GIVEN PROBLEM => Take from the listing each line that has the string "empty".

>> Begin MATERIAL FOR THIS EXERCISE

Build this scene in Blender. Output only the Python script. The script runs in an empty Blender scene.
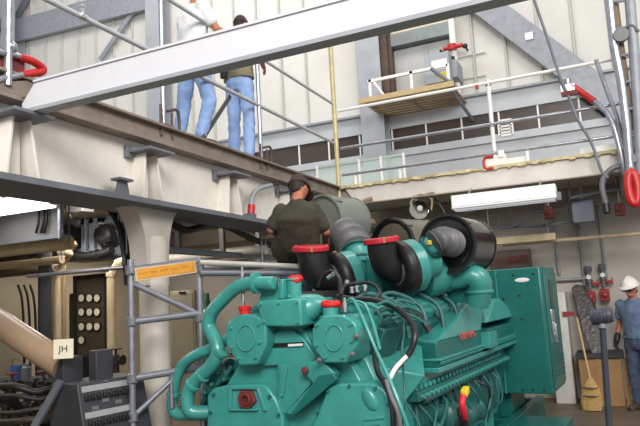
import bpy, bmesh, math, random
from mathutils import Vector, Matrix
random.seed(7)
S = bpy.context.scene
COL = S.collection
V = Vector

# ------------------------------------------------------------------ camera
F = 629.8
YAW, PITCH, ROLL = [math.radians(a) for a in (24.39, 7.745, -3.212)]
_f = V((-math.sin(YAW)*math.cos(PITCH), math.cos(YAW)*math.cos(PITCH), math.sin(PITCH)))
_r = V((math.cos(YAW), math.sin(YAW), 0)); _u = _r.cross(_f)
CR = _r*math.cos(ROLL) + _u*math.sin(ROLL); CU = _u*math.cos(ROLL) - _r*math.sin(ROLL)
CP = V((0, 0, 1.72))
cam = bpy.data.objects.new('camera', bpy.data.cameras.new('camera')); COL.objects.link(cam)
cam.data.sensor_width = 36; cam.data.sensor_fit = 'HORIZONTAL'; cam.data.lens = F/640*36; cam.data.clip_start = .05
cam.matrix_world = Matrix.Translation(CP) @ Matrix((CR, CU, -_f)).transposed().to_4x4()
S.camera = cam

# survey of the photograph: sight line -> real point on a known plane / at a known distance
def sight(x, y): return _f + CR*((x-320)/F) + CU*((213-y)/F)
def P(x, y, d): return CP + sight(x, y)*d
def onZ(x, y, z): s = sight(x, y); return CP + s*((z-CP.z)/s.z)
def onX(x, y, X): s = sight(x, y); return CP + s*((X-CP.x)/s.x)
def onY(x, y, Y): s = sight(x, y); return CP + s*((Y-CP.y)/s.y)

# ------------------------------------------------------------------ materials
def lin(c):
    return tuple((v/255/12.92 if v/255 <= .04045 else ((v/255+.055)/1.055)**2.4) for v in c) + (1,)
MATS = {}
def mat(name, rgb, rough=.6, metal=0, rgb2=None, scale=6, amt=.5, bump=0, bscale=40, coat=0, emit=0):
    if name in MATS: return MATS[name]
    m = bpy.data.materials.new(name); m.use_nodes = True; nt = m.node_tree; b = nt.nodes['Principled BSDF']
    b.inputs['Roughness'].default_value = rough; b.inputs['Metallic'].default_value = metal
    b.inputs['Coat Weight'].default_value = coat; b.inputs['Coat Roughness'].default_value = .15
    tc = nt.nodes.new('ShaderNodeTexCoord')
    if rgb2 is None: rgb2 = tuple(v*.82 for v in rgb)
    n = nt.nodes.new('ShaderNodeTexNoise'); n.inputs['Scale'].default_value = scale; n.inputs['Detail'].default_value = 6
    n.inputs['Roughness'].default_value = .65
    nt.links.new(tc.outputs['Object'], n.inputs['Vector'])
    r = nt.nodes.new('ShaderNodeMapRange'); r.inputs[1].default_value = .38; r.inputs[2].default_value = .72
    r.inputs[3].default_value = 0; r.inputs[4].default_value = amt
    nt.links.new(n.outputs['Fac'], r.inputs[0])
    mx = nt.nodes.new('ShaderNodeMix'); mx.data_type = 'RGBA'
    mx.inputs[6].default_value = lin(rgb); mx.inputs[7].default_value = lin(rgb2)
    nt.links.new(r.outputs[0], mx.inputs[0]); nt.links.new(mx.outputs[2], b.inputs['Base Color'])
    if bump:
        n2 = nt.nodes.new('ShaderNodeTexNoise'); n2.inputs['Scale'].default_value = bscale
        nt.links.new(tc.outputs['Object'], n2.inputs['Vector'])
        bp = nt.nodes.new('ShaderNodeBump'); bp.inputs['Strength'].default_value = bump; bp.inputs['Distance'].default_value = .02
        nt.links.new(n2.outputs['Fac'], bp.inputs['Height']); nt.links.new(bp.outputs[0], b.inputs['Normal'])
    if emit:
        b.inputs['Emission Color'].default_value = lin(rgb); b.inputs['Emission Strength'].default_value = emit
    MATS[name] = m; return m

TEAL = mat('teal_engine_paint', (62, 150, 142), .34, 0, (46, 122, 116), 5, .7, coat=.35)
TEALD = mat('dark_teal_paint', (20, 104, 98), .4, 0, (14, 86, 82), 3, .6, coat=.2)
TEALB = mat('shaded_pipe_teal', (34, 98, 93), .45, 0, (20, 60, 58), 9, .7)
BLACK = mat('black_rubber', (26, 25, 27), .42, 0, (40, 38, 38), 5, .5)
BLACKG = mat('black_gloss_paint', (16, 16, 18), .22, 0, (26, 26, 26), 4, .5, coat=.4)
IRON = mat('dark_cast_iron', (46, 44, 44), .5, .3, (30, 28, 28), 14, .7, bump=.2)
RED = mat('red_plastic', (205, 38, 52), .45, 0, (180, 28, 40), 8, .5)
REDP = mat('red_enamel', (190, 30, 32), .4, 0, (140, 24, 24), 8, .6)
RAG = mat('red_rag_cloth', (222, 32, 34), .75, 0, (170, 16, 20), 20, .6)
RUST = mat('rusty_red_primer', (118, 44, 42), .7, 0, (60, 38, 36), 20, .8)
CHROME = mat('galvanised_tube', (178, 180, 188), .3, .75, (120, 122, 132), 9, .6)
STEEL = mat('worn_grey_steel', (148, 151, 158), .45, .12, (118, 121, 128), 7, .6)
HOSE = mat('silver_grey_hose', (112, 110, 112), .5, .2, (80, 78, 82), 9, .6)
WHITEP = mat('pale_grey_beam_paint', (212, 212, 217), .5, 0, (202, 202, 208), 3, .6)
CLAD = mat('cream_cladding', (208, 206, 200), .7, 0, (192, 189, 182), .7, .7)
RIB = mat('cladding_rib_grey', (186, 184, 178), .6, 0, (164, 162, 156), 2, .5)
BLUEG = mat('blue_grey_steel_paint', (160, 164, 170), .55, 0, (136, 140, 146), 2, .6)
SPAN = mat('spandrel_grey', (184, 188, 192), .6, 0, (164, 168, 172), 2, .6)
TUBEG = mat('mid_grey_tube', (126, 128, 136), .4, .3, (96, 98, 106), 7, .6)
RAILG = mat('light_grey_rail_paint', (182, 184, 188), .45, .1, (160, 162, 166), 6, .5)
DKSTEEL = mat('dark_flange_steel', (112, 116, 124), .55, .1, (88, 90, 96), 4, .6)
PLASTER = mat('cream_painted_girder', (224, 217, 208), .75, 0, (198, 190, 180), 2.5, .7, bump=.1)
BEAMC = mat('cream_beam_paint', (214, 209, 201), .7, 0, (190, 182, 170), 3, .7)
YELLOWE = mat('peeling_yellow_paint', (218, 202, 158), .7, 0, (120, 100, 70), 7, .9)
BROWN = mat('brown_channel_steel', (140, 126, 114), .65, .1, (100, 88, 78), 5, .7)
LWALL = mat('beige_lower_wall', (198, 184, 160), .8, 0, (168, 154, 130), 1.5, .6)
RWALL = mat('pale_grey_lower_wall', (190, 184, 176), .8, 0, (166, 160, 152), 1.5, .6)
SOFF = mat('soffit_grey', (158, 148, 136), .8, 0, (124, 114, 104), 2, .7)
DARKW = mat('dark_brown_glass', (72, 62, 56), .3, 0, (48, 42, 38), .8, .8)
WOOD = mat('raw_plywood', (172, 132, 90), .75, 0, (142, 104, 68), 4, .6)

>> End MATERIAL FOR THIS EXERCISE
>> Begin MATERIAL FOR THIS EXERCISE

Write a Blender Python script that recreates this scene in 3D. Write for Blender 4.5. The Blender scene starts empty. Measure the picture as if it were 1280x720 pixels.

>> End MATERIAL FOR THIS EXERCISE

SOLUTION TO THE EXERCISE =>
Build this scene in Blender. Output only the Python script. The script runs in an empty Blender scene.
Write a Blender Python script that recreates this scene in 3D. Write for Blender 4.5. The Blender scene starts empty. Measure the picture as if it were 1280x720 pixels.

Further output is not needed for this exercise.